El perdón lleva a aprender a vivir con esa cicatriz. El rencor conduce a vivir con amargura, ese veneno que va corroyendo la existencia hasta hacerla intolerable. Por esto el perdón es terapéutico porque sana nuestras heridas.
Lo anterior nos lleva como de la mano a una segunda visión equivocada que dice que para perdonar se tiene que pedir perdón, como si el perdón viniese de afuera. El perdón es una especie de facultad o capacidad que uno tiene y que puede poner en ejercicio por sí mismo.
En incontables oportunidades ha sido el perdón ofrecido por las víctimas el que ha llevado a un proceso de conversión de los victimarios.

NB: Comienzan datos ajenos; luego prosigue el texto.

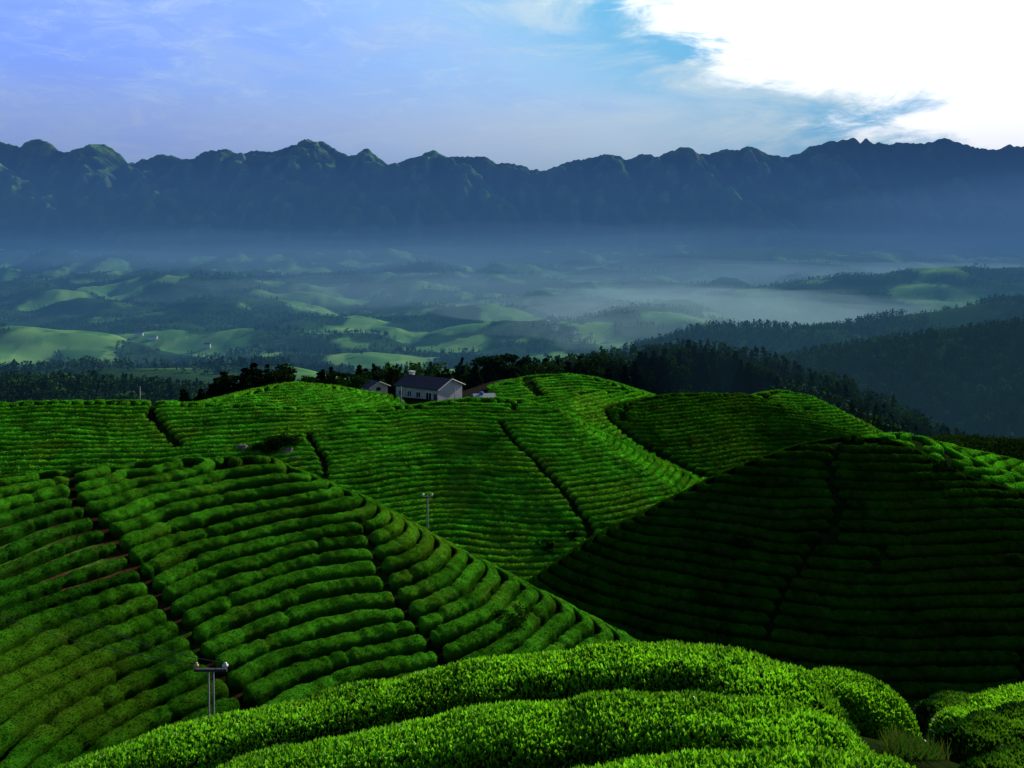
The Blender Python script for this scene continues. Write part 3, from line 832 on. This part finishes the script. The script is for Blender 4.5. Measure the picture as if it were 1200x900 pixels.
row_of_trees([(200, 464, 196), (230, 452, 200), (262, 440, 204), (282, 428, 206), (300, 430, 206), (318, 433, 206), (345, 440, 204)], 44, ['conifer', 'conifer', 'slim', 'pine'], 'conifer_tree', 'dark conifer in the dense clump behind the bright knoll', 'dark conifers behind the bright knoll', hs=(.62, 1.12))
row_of_trees([(358, 436, 205), (380, 432, 208), (410, 433, 208)], 16, ['conifer', 'pine', 'broad'], 'conifer_tree', 'dark conifer between the bright knoll and the small cream house', 'dark conifers near the cream house', hs=(.7, 1.1))
row_of_trees([(418, 428, 215), (430, 426, 215), (448, 433, 215), (466, 430, 215)], 12, ['conifer', 'slim', 'pine'], 'conifer_tree', 'tall dark conifer standing behind the small cream house', 'tall conifers behind the cream house', hs=(.8, 1.1))
row_of_trees([(484, 440, 225), (510, 434, 232), (540, 430, 240), (575, 424, 252), (600, 421, 256), (622, 418, 258)], 34, ['conifer', 'slim', 'pine', 'conifer'], 'conifer_tree', 'dark conifer in the belt behind the long white farmhouse', 'dark conifers behind the farmhouse', dy=(0, 18), hs=(.65, 1.1))
row_of_trees([(622, 421, 262), (660, 419, 275), (700, 415, 290), (740, 413, 310), (780, 404, 330), (810, 399, 345), (850, 408, 345), (890, 425, 335), (930, 445, 325), (960, 470, 312)], 90, ['conifer', 'slim', 'conifer', 'broad'], 'conifer_tree', 'dark conifer along the crest of the wooded ridge', 'conifers on the wooded ridge', dy=(-6, 22), hs=(.75, 1.1))
# lone trees
for (u, v, y_, h, kind, name, lab) in [
        (420, 446, 186, 5.0, 'broad', 'green_tree', 'pale green leafy tree beside the small cream house'),
        (400, 461, 180, 2.6, 'broad', 'green_tree', 'small bright green tree left of the cream house'),
        (712, 463, 200, 3.2, 'broad', 'green_tree', 'yellowish bush at the foot of the wooded ridge'),
        (1190, 573, 72.5, 1.6, 'broad', 'green_shrub', 'dark round shrub among the rows by the right edge')]:
    p = P(u, v, y_); plant(kind, name, p[0], y_, h, lab, None, 1.3)
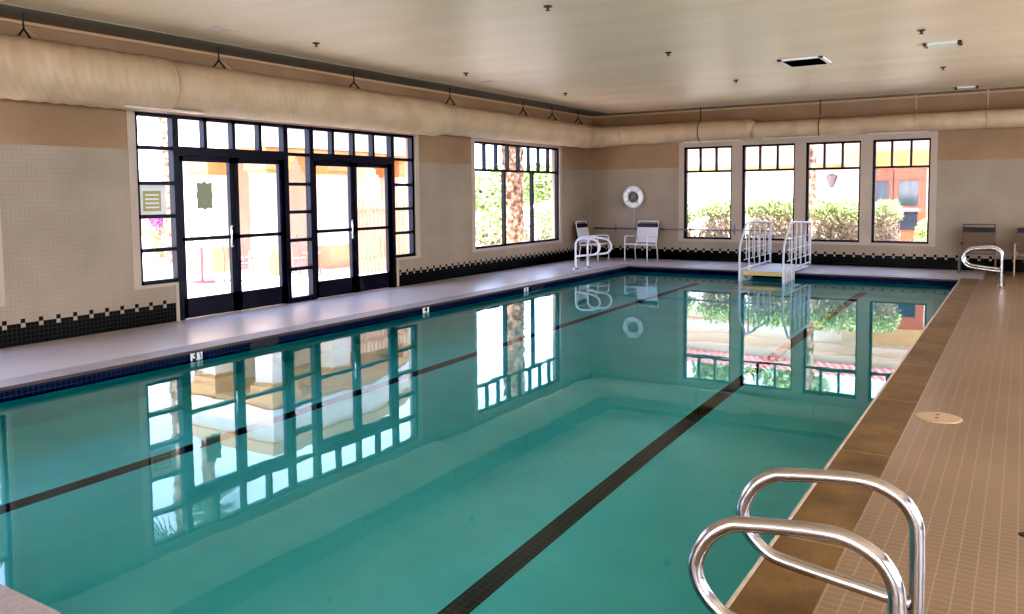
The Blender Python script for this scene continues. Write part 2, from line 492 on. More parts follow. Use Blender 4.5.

Esto resulta evidente cuando lo llevamos a nuestra propia experiencia personal. Cuando hemos dañado a alguien, qué gran alivio experimentamos cuando recibimos su perdón, lo hayamos pedido o no, es, en cierto modo, volver a nacer.
El perdón da la posibilidad de corregir y de empezar de nuevo. Por esto que el perdón es terapéutico también para los victimarios: les da la posibilidad de dejar de ser tales.
En tercer lugar, se piensa que otorgando el perdón ya todo está zanjado, pero no es así, pues el perdón no exime de la reparación. El perdonado ha de hacer todo lo posible para reparar el daño causado.
El perdón no es un acto de cobardía sino que requiere una alta dosis de coraje.